● Written exercise
Write the lines out again, from the top of the material to the line containing "bg.inputs['Strength'].default_value = 3.0", pictures excluded.

● Material
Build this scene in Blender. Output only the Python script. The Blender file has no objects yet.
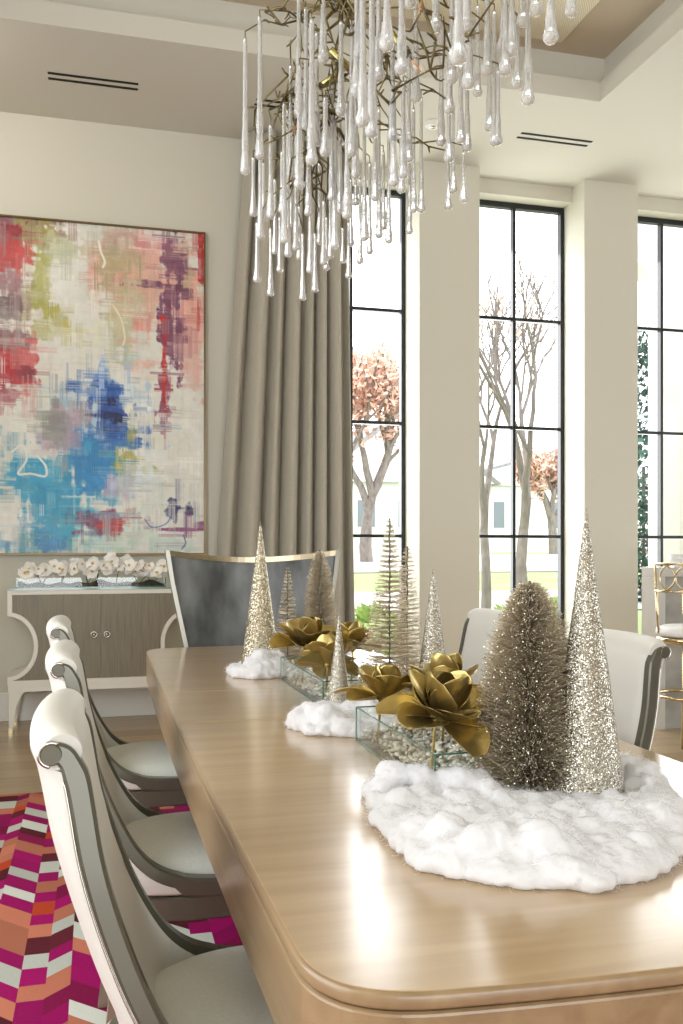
import bpy, math, random
import numpy as np
from mathutils import Vector, Matrix, noise
R = math.radians
sc = bpy.context.scene
col = sc.collection
# ------------------------------------------------------------------ camera, world, lights
cam_d = bpy.data.cameras.new('camera'); cam = bpy.data.objects.new('camera', cam_d); col.objects.link(cam)
cam_d.sensor_fit = 'VERTICAL'; cam_d.sensor_height = 36.0; cam_d.lens = 920 * 36.0 / 1024
cam_d.shift_y = 38.0 / 1024; cam_d.clip_start = 0.05
cam.location = (0, 0, 1.2); cam.rotation_euler = (R(90), 0, R(-14.9))
sc.camera = cam
sc.view_settings.view_transform = 'Standard'; sc.view_settings.look = 'None'
sc.view_settings.gamma = 1.0; sc.view_settings.use_curve_mapping = False
sc.view_settings.exposure = 0.1
sc.cycles.max_bounces = 14; sc.cycles.transmission_bounces = 12; sc.cycles.transparent_max_bounces = 16
sc.cycles.sample_clamp_indirect = 6.0; sc.cycles.caustics_refractive = False; sc.cycles.caustics_reflective = False
w = bpy.data.worlds.new('overcast_sky'); sc.world = w; w.use_nodes = True
nt = w.node_tree; bg = nt.nodes['Background']
tc = nt.nodes.new('ShaderNodeTexCoord'); sx = nt.nodes.new('ShaderNodeSeparateXYZ')
rp = nt.nodes.new('ShaderNodeValToRGB')
nt.links.new(tc.outputs['Generated'], sx.inputs[0]); nt.links.new(sx.outputs['Z'], rp.inputs['Fac'])
rp.color_ramp.elements[0].color = (0.93, 0.96, 1.0, 1); rp.color_ramp.elements[1].color = (1, 1, 1, 1)
nt.links.new(rp.outputs['Color'], bg.inputs['Color']); bg.inputs['Strength'].default_value = 3.0

def area(name, loc, target, sx_, sy_, power, color=(1, 1, 1), spread=180):
    d = bpy.data.lights.new(name, 'AREA'); d.shape = 'RECTANGLE'; d.size = sx_; d.size_y = sy_
    d.energy = power; d.color = color; d.spread = R(spread)
    o = bpy.data.objects.new(name, d); col.objects.link(o); o.location = loc
    o.rotation_euler = (Vector(target) - Vector(loc)).to_track_quat('-Z', 'Y').to_euler()
    return o
# fill lights added at unseen openings as daylight: rear, left, kitchen side
area('rear_fill', (0.4, -4.35, 2.0), (-0.1, 6.8, 2.3), 3.6, 3.4, 76, (0.98, 1, 1))
area('left_fill', (-1.62, 1.9, 2.0), (3, 2.1, 1.3), 3.6, 2.8, 33, (0.98, 1, 1))
area('kitchen_fill', (9.3, 3.0, 2.0), (2, 4.0, 1.4), 5.0, 3.2, 20, (0.98, 1, 1))
area('far_window_daylight', (3.4, 7.5, 2.2), (3.1, 0, 1.4), 4.4, 3.2, 210, (0.98, 0.99, 1))

# added unseen lamp without a fixture, brightens the painting wall
area('painting_wall_fill', (-1.15, 5.75, 4.2), (0.25, 6.84, 2.7), 0.5, 0.5, 13, (1, 0.96, 0.88))

# ------------------------------------------------------------------ materials
def lin(c): return tuple(((v / 255 + 0.055) / 1.055) ** 2.4 if v / 255 > 0.04045 else v / 255 / 12.92 for v in c)
def mat(name, rgb, rough=0.5, metal=0.0, spec=0.5, noise_amt=0.0, nscale=8.0, bump=0.0, bscale=60.0, stretch=(1, 1, 1), coat=0.0, coat_rough=0.05, sheen=0.0, coords='Object', rough_var=0.0):
    m = bpy.data.materials.new(name); m.use_nodes = True; t = m.node_tree; b = t.nodes['Principled BSDF']
    c = lin(rgb); b.inputs['Base Color'].default_value = (*c, 1); b.inputs['Roughness'].default_value = rough
    b.inputs['Metallic'].default_value = metal; b.inputs['Specular IOR Level'].default_value = spec
    b.inputs['Coat Weight'].default_value = coat; b.inputs['Coat Roughness'].default_value = coat_rough
    b.inputs['Sheen Weight'].default_value = sheen
    if noise_amt or bump or rough_var:
        tc = t.nodes.new('ShaderNodeTexCoord'); mp = t.nodes.new('ShaderNodeMapping'); mp.inputs['Scale'].default_value = stretch
        t.links.new(tc.outputs[coords], mp.inputs[0])
    if noise_amt or rough_var:
        n = t.nodes.new('ShaderNodeTexNoise'); n.inputs['Scale'].default_value = nscale; n.inputs['Detail'].default_value = 6
        t.links.new(mp.outputs[0], n.inputs['Vector'])
        r = t.nodes.new('ShaderNodeValToRGB')
        r.color_ramp.elements[0].position = 0.3; r.color_ramp.elements[1].position = 0.7
        r.color_ramp.elements[0].color = (*[v * (1 - noise_amt) for v in c], 1)
        r.color_ramp.elements[1].color = (*[min(1, v * (1 + noise_amt)) for v in c], 1)
        t.links.new(n.outputs['Fac'], r.inputs[0])
        if noise_amt: t.links.new(r.outputs[0], b.inputs['Base Color'])
        if rough_var:
            mr = t.nodes.new('ShaderNodeMapRange'); mr.inputs['To Min'].default_value = rough - rough_var; mr.inputs['To Max'].default_value = rough + rough_var
            t.links.new(n.outputs['Fac'], mr.inputs['Value']); t.links.new(mr.outputs[0], b.inputs['Roughness'])
    if bump:
        n2 = t.nodes.new('ShaderNodeTexNoise'); n2.inputs['Scale'].default_value = bscale; n2.inputs['Detail'].default_value = 4
        t.links.new(mp.outputs[0], n2.inputs['Vector'])
        bp = t.nodes.new('ShaderNodeBump'); bp.inputs['Strength'].default_value = bump; bp.inputs['Distance'].default_value = 0.004
        t.links.new(n2.outputs['Fac'], bp.inputs['Height']); t.links.new(bp.outputs[0], b.inputs['Normal'])
    return m
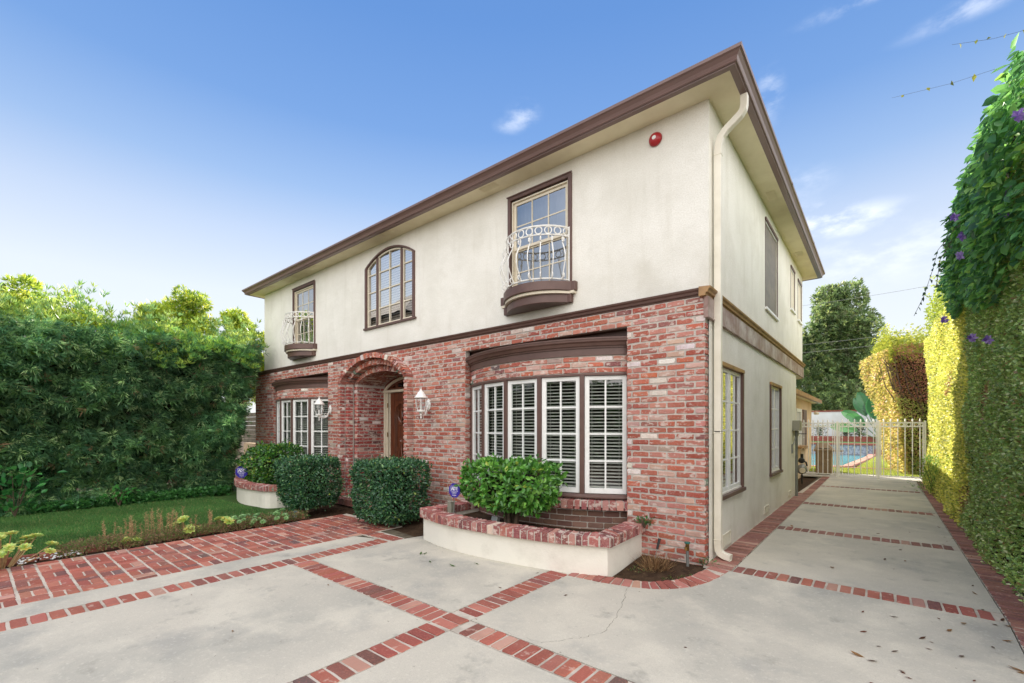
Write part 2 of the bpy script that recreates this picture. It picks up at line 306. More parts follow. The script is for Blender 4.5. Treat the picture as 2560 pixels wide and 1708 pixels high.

● Output of the exercise
Build this scene in Blender. Output only the Python script. The Blender file has no objects yet.
import bpy, math, random
import numpy as np
from mathutils import Vector, Matrix, noise
R = math.radians
sc = bpy.context.scene
col = sc.collection
# ------------------------------------------------------------------ camera, world, lights
cam_d = bpy.data.cameras.new('camera'); cam = bpy.data.objects.new('camera', cam_d); col.objects.link(cam)
cam_d.sensor_fit = 'VERTICAL'; cam_d.sensor_height = 36.0; cam_d.lens = 920 * 36.0 / 1024
cam_d.shift_y = 38.0 / 1024; cam_d.clip_start = 0.05
cam.location = (0, 0, 1.2); cam.rotation_euler = (R(90), 0, R(-14.9))
sc.camera = cam
sc.view_settings.view_transform = 'Standard'; sc.view_settings.look = 'None'
sc.view_settings.gamma = 1.0; sc.view_settings.use_curve_mapping = False
sc.view_settings.exposure = 0.1
sc.cycles.max_bounces = 14; sc.cycles.transmission_bounces = 12; sc.cycles.transparent_max_bounces = 16
sc.cycles.sample_clamp_indirect = 6.0; sc.cycles.caustics_refractive = False; sc.cycles.caustics_reflective = False
w = bpy.data.worlds.new('overcast_sky'); sc.world = w; w.use_nodes = True
nt = w.node_tree; bg = nt.nodes['Background']
tc = nt.nodes.new('ShaderNodeTexCoord'); sx = nt.nodes.new('ShaderNodeSeparateXYZ')
rp = nt.nodes.new('ShaderNodeValToRGB')
nt.links.new(tc.outputs['Generated'], sx.inputs[0]); nt.links.new(sx.outputs['Z'], rp.inputs['Fac'])
rp.color_ramp.elements[0].color = (0.93, 0.96, 1.0, 1); rp.color_ramp.elements[1].color = (1, 1, 1, 1)
nt.links.new(rp.outputs['Color'], bg.inputs['Color']); bg.inputs['Strength'].default_value = 3.0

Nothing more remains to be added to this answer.